Bu hakikat bugüne kadar değişmedi. Bireysel devletler arasındaki ikili ilişkilerde yüzeysel çarpıklıklara rağmen, Erdoğan rejimine verilen uluslararası destek azalmadan devam ediyor. Erdoğan’a serilen kırmızı halılar, maddi yardımlar, silah teslimatları ve Türkiye’deki demokratik muhalefetle mücadelede gizli servis iş birliği olmadan, Türk faşizmi bir gün daha dayanamazdı. Ancak para özgürce akmaya devam ettiği sürece, insan hakları, barış ve özgürlük kıtlıkta kalır. Bu durumda egemen güçlerin insanlığına güvenmek delilikten başka bir şey değildir. Ve bu yüzden müdahale edilmesi için bu güçlere çağrı yaparak nefesimizi boşa harcamak istemiyoruz.
Sivil itaatsizliğe çağırıyoruz
Çağrımız, bizimle birlikte farklı bir dünyanın hayalini kurup, onun için savaşmaya hazır olan herkesedir.

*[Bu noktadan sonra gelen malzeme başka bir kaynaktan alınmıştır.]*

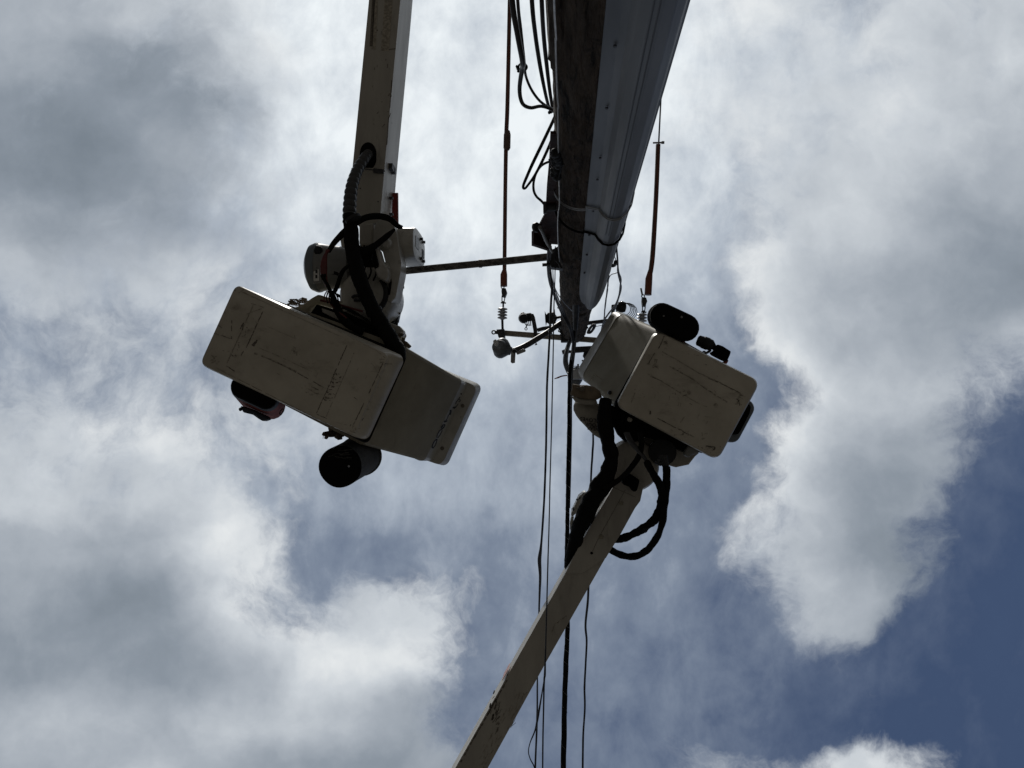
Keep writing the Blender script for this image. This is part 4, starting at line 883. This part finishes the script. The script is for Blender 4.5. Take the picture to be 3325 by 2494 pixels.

Bütün devrimcilere, kendilerini demokrat, faşizm karşıtı, feminist görenlere, ekolojik bir gelecek için ayağa kalkan herkese hitap ediyoruz. Eğer biz yapmazsak, başka kimse yapmaz. Rojava devrimini birlikte savunarak, tüm umutlarımızı savunuyoruz. İşte bu yüzden, Kobanê’nin kurtuluşu, Dünya Kobanê ve Dünya Afrin Günleri’nin ruhuyla, çağrımız bu:
* Devrimi savunmak için mahallelerimizde ve şehirlerimizde direniş komiteleri düzenleyelim.
* Bir araya gelelim ve 27 Ocak’ta Kuzeydoğu Suriye’deki devrim ile dayanışmamızın açık bir işaretini göstermek için sokaklarda protestolar düzenleyelim. Kobanê’nin direnişini ve kurtuluşunu birlikte hatırlayalım.
* Kararlı ve yaratıcı sivil itaatsizlik eylemleri ile silah üretimi ve ihracatını ve 28 Ocak’ta Türk rejimiyle olan anlaşmalardan sorumlu siyasi partilerin günlük yaşamını engelleyelim. Savaştan yararlananların, finanse eden ve sürdürenlerin kimliklerini ortaya çıkaralım.
27-28 Ocak tarihlerinde Türkiye faşizmine karşı birlikte iki gün küresel direniş yapacağız. Birlikte, savaşın ve baskının alışılagelmiş hallerine müdahale ederek, çeşitli eylem biçimleriyle dayanışmamızı ifade edeceğiz. Birlikte bu devrimin yalnız olmadığını göstereceğiz!